Aşkı sıradan cinsel buluşmalarla karıştırmamak gerekir. Cinsellik aşkın yalnızca bir yüzüdür, onun başka yüzleri de vardır. Gerçek anlamda aşk yaşayanlar ve buna göre aşkın değerini bilenler onun gerçek anlamda bir okul olduğu gerçeğine ulaşırlar. Aşk bir kültür yuvasıdır. En yoğun kültür alışverişinin aşkta gerçekleşebileceği tartışma götürmez. Başkasının bedeninde açınlanan başkasının bilinci benim insana ya da bütün bir dünyaya açılmam için olanaklar sağlar. Ben başkasının bedeninde başkasının ruhsallığı çerçevesinde insanı yakalarım ve başkasının dünyasından bütün insana giden yolları bulurum. Bunun için başkası’nı benim için sürekli dönüşmekte olan bir bilinç varlığı olarak algılayabilmem gerekir. Aşk bir kültür ortamıysa orada insanı insan yapan değerlerin açığa çıkması ya da çıkarılması gerekir. Orada alışkanlıkların arayışlara yenilmiş olması gerekir. Çünkü alışkanlıkların sağladığı kolaylıklar aşkın gücünü kırıyor ve aşk sönmeye hiçleşmeye başlıyor. Başlangıçta dural toplumsal değerlerin ve göreneklerin baskısı karşısında son derece dirençli ve yürekli olan aşık sonunda kendi kolaycılığına yenilebiliyor. Çünkü o artık mutludur, artık hiçbir şeyi merak etmiyor, aramıyor sormuyor. Artık yırtık pijamayla da dağınık saçlarla da sevdiğinin karşısına çıkabilir. O zaman özneden özneye iletilecek herhangi bir değer kalmıyor. Kabullenmeler ve gündelik çatışkılar arasında aşk bir kültür olmaktan çıkıp hiçe indirgeniyor.
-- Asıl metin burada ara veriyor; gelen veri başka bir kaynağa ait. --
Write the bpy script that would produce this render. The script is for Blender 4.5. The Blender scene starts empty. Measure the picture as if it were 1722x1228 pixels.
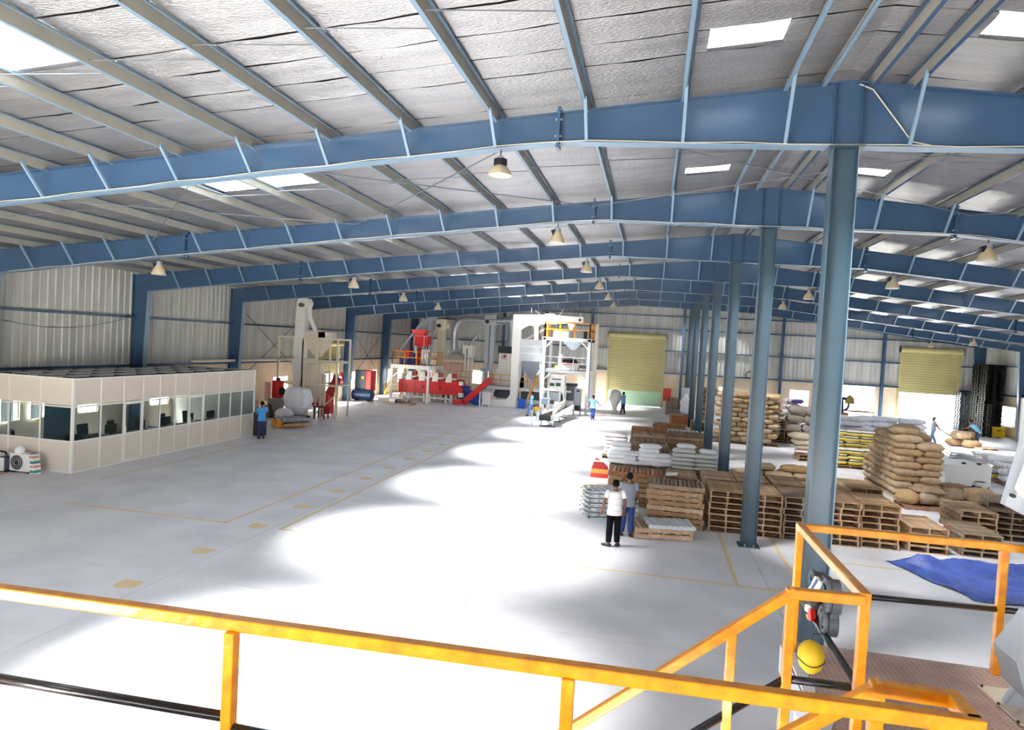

Aşk bir gizler alanı da olsa gizlilikler alanı değildir. Gizlilikler aşkı öldürür. Nice aşkın ölümü insanın kendini sevdiğinden saklama kolaylığına kurban gitmiştir. Gerçek aşığın kendini sevdiğine güçlü göstermek gibi bir kaygısı yoktur. Gerçek aşık kendini gizlemez, ayrıca kendini sevdiğinin duygu ve düşünce dünyasına göre dönüştürmek ister ve bunu küçüklük olarak görmez. Şöyle bir mantık aşkın yapısına ters düşer: olumsuzluklarımı sevdiğim insana göstermemde hiçbir yarar yok, o beni olumlu yanlarımla sevecektir. Aşkın başladığı gibi bittiği yer burasıdır. Çünkü aşk da sanat gibi bir içtenlikler alandır. İçtenliğin bittiği ve ikiyüzlülüklerin başladığı yerde aşk biter. Aşk da sanat gibidir, içtenliksiz yönelimleri kaldıramaz. Bir romancı falanca kahramanı adına da olsa kendi adına da olsa içtenlikli olamadığı zaman ilgiyi yitirir. Gerçek aşkta insan bütün güzellikleriyle ve bütün çirkinlikleriyle hiçbir şeyini gizlemeden kendini ortaya koyar. Bir bütünsel insan tablosu oluşturmak aşk için çok önemlidir. Aşk olmayan aşklar bir yana, bütün gerçek şiirler gibi bütün gerçek aşklar yalansızdır. Aşk bu yüzden kendi dışında bir amaç için kullanılamayan bir etkinliktir, aşk kendi olmanın dışına çıktığı zaman anlamını yitirir. Bu yüzden aşkın dili hem oldukça karmaşık hem oldukça yalındır. Bu bize çelişik görünebilir. Aşk zaten diliyle ve her şeyiyle bir çelişkiler alanı değil midir?